Every try to talk to students about sex? How did you handle it? Were you overly focused on how each word you said could be taken?
Sarah Salter says
Nick, I think it’s GREAT that you’re so serious about educating your teens on sex. When I was a youth, the extent of what we learned about sex in youth group (and I had a good youth pastor) was “don’t do it.” I heard the youth around me constantly asking questions like “how far is too far” and “is masturbation sin” and “if I’ve done it am I doomed to hell” but never getting answers and never getting a chance to dialogue about it at all.
I’m pretty thankful that my job with youth doesn’t include having to have The Talk. I do the administration end of the job most of the time and occasionally get to do altar counseling. If it was my job, I don’t know what I’d do, but it seems to me like you’ve got a pretty good handle on it. You’re starting with the right motives and that’s really taking a big step in the right direction.
Nick the Geek says
I think we got even less on the subject than that. It really bothers me how little the church talks about something so important.
Nic at Nite says
I always remember what my old youth pastor told me. “Marriage is not about sex.” That’s stuck with me ever since and helped me when dating my g/f who later became my wife. Like sex was not the focus you know?
nicodemusatnite.blogspot.com
Nick the Geek says
I think that is so important. I know a young man that got married on the DL right out of HS. I’m pretty certain that is a product of “save it for marriage” with no other counsel.
Marni says
I’ve spent a number of years being concerned how church says “sex is bad”. But then you get married and they say “sex is good”. Mixed message much? I’m glad you explained to your kids that God’s “rules” on sex don’t have to do with Him being a jerk, He just wants it to be as great as He intended it to be, and the confines of a loving marriage is His intention.
Nick the Geek says
I think that is the big problem. Tel a teen “sex is bad” and then they start fooling around and it doesn’t “feel bad” and they get really confused.
Matt @ The Church of No People says
Wow Nick, this is very timely for what I’ve been thinking about. Thanks for sharing your teaching methods!
Nick the Geek says
Youth welcome and thank you.
rustypants says
the last 3-4 years i was YP, i took my group through 2-3 weeks of The Sex Talk
– the first week was always the whole group together – we’d talk about those myths you brought up, an what God’s perspective on sex is (and it AIN’T “sex is bad”).

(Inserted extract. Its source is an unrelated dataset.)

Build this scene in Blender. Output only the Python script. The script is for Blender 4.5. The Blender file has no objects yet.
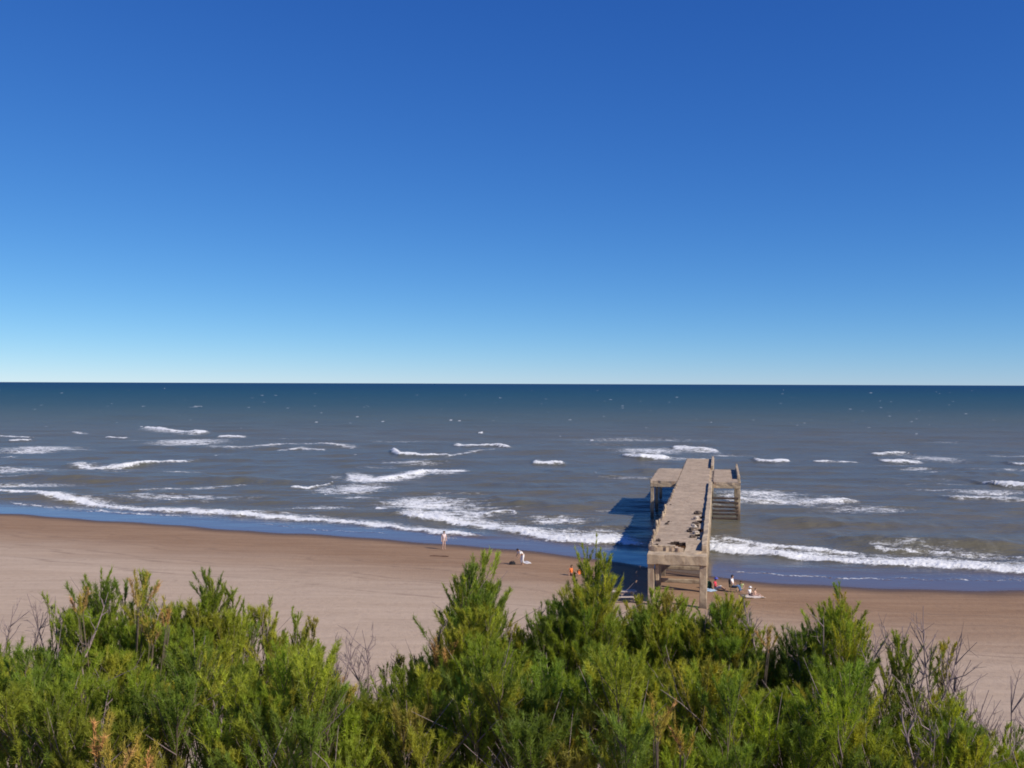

– the second week, i’d bring a panel of folks in (married couples & singles) and we’d do a frank discussion about sex and an open Q&A of the panelists (always a varied group – some had had sex before marriage, others didn’t, singles who had already had or hadn’t had sex, and one year we had a 55 year old dude who was still a virgin) or a stack of magazines (cosmo, etc.) and music and address the sex / image issue from that perspective.
– the final week was splitting up guys and girls and having what could have been wildly uncomfortable (but never was) open Q&A about anything and everything sex / bodies / sexuality. i’d give out 3×5 cards and pens and they could ask ANYTHING. i obviously reserved the right to not answer questions i thought were asked just for the shock value, but we didn’t get many of those.
we were blessed with a large youth group of astoundingly varied backgrounds and experiences. the yearly sex series was always a success, with many students becoming comfortable enough to actually talk about what has frequently been a taboo topic in the church.
glad to hear you’re addressing this head-on.
Nick the Geek says
I think that is a great program. I’d like to do something like that in the future.